Get to Know the Business Competition

Laurel Delaney, founder and president of GlobeTrade, an international trade consultancy based in Chicago, says business owners should follow their gut.

“It’s simpler than you realize,” she says. “All business owners know who their competitors are — they always do. Still, it’s prudent to track what they’re doing, and where they’re going.”

Trade shows offer one of the easiest ways to gather information on international business competition, Delaney says. One of the best-kept secrets about trade shows, she says, is that business owners can walk trade shows incognito by removing their badge and just observing what their competitors are up to. She recommends going up to competitors anonymously and asking them about their products. 

“I say, ‘This is a fascinating product. What makes your product better than ABC?’” Delaney says. “I’ll ask, ‘How are you doing internationally?’ You would be shocked by how much information you can find out.” In addition, it’s important to seek out pricing information from these vendors.

Another way to find out about competitors is through data mining business intelligence organizations, such as PIERS or Datamyne.

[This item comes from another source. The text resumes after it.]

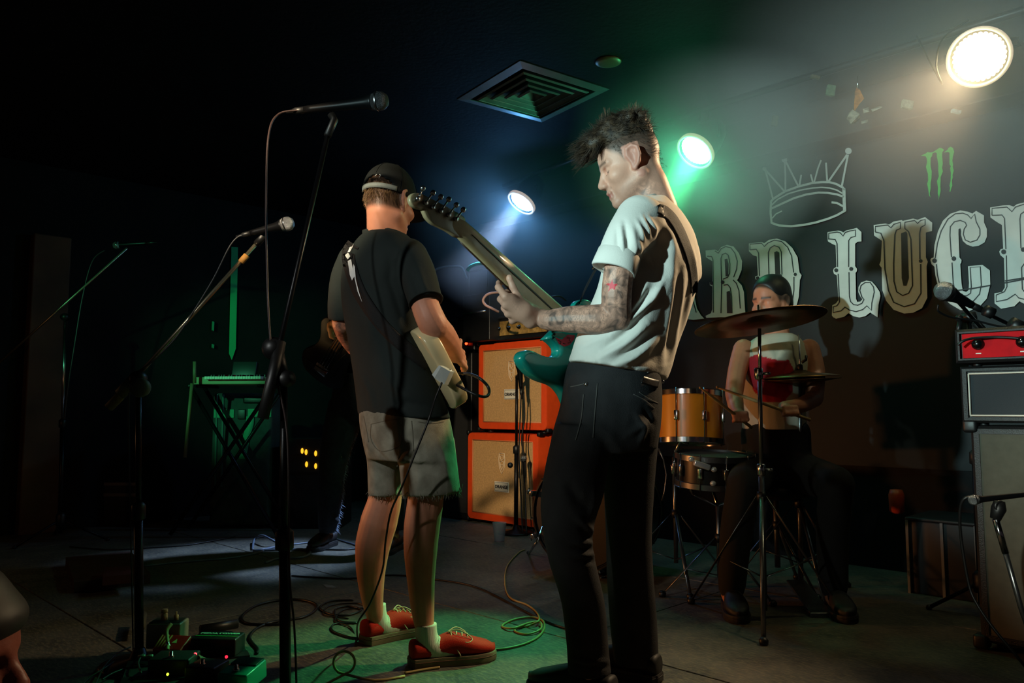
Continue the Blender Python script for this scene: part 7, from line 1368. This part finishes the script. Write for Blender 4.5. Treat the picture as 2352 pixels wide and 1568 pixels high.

Both companies specialize in trade intelligence, Delaney says. 

PIERS, for example, tracks import and export information on global cargos by collecting data from bills of lading. Then that information is turned into practical data where it can be used for intensive market research and analysis.

Once business owners have obtained information about competitors, it’s easy for them to discover gaps that exist in the marketplace. The next step is finding a way to fill those gaps better than any other business.